You Need to See These Tiny Great British Bake Off Creations
Everyone who watches The Great British Bake Off wishes they could recreate all the contestants’ gorgeous, prize-winning pastries, but artist Lynn Allingham actually does. Hers are identical to the original masterworks in every way — except that hers are made of polymer clay and they’re small enough to balance on the head of a pin.
Allingham is a jewelry maker and master miniaturist. She makes dollhouse food so realistic that you could take a close-up photo for Instagram, and nobody would ever guess it wasn’t edible. And for the past few years she’s been stretching her skills by making exact duplicates of the winning showstoppers from The Great British Bake Off.
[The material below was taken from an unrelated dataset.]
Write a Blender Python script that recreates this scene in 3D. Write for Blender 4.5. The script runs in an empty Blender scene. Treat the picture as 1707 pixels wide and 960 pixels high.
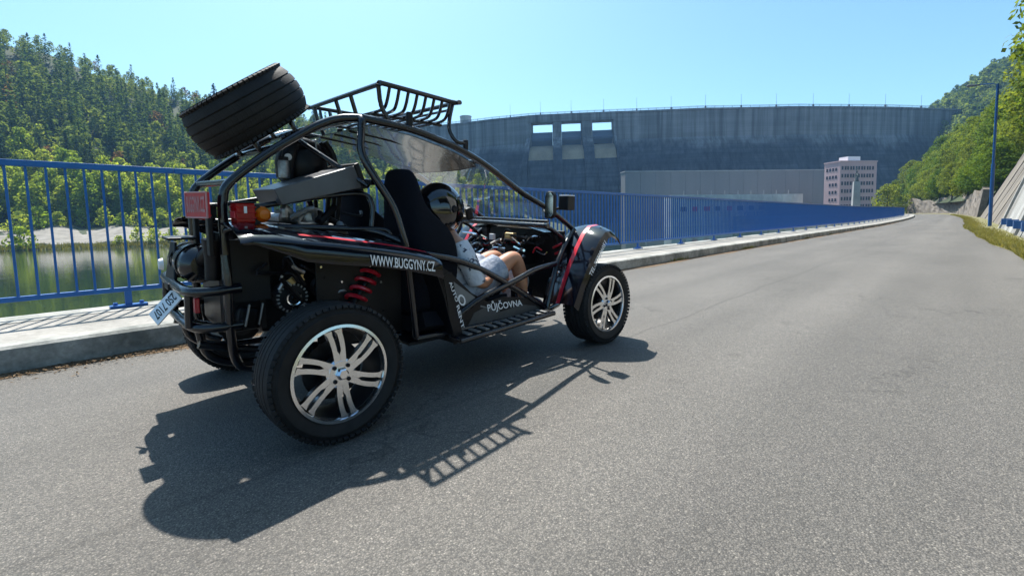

Allingham’s pastries might not taste as good as the originals, because they’re made of polymer and really shouldn’t be eaten at all, but otherwise they’re identical. Her work is so intricate and painstaking that it astounded even the original bakers. 2015 GBBO finalist Tamal Ray looked gobsmacked as he peered at precious, pixie-sized duplicates of the spiced blackberry, raspberry, and cardamom Charlotte russe with which he won episode 7, and the towering, three-tiered sticky toffee fruitcake he entered in the finals.
“Lynn Allingham is an insanely talented artist who made these miniatures of some of my bakes for GBBO,” he wrote. “She’s now released a book (which you should all go and buy) so you can squeal with delight at all the pretty tiny food! ”
Allingham was already a huge Bake Off fan when she decided to start what she calls her Great British Miniature Make Off in 2015. Allingham is a self-taught miniaturist, and the project keeps her skills razor sharp. Every week there’s a different victor, and she has to think on her feet to figure out how to mimic whatever culinary feat managed to impress the judges that episode.
In one case she had to reproduce an entire gingerbread pub, complete with a tiny Coke bottle that was only three millimeters tall. Another time, she had to make a real, functioning Ferris wheel with miniature mousse cakes dangling from it.
Between watching Bake Off and making tiny food, it’s amazing Allingham had any time left at all. But she did, and she used it to write a book about her tiny masterpieces. Making Tiny Food is available for pre-order now, and it promises to teach you how to recreate her tiny food masterpieces. If making a 1/16th scale version of a GBBO pastry seems even more out of reach than being able to reproduce one in the kitchen, Allingham sells her tiny miniatures as ornaments, jewelry, and dollhouse food on her Etsy store, Tuckshop.